The O(1)-Kepler Problems

Let $n\ge 2$ be an integer. To each irreducible representation $\sigma$ of $\mathrm O(1)$, an $\mathrm {O}(1)$-Kepler problem in dimension $n$ is constructed and analyzed. This system is super integrable and when $n=2$ it is equivalent to a generalized MICZ-Kepler problem in dimension two.

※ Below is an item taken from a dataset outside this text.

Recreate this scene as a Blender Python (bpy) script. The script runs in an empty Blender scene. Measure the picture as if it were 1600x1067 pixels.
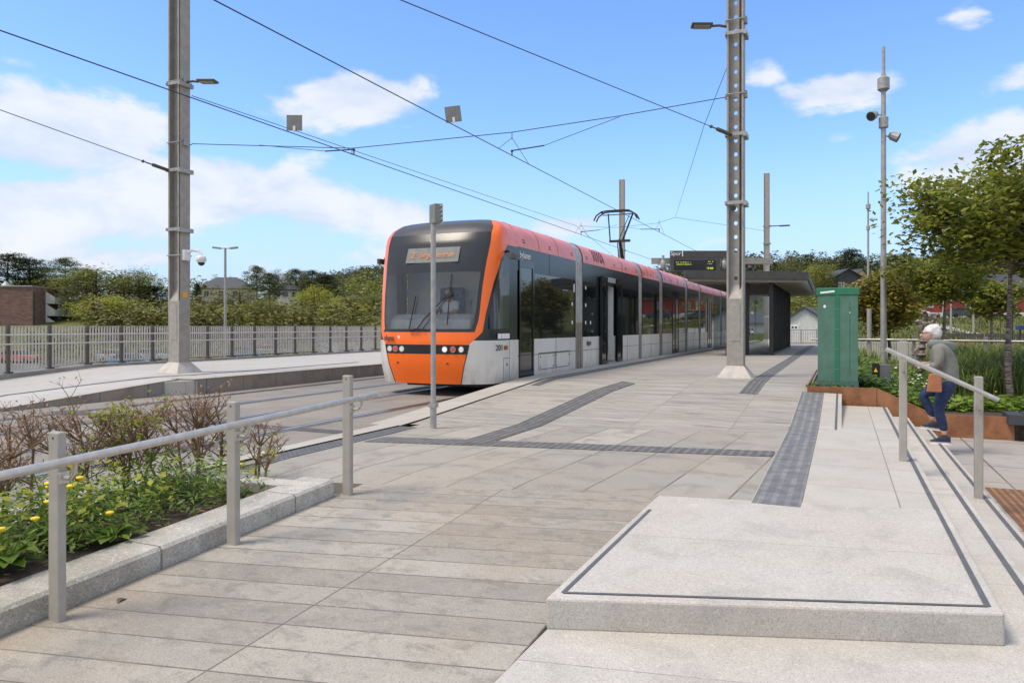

The dynamical symmetry group of this system is $\widetilde {\mathrm{Sp}}_{2n}(\mathbb R)$ with the Hilbert space of bound states ${\mathscr H}(\sigma)$ being the unitary highest weight representation of $\widetilde {\mathrm{Sp}}_{2n}(\mathbb R)$ with highest weight $$(\underbrace{-1/2, ..., -1/2}_{n-1}, -(1/2+|\sigma|)),$$ which occurs at the right-most nontrivial reduction point in the Enright-Howe-Wallach classification diagram for the unitary highest weight modules. (Here $|\sigma|=0$ or 1 depending on whether $\sigma$ is trivial or not.) Furthermore, it is shown that the correspondence $\sigma\leftrightarrow \mathscr H(\sigma)$ is the theta-correspondence for dual pair $(\mathrm{O}(1), \mathrm{Sp}_{2n}(\mathbb R))\subseteq \mathrm{Sp}_{2n}(\mathbb R)$.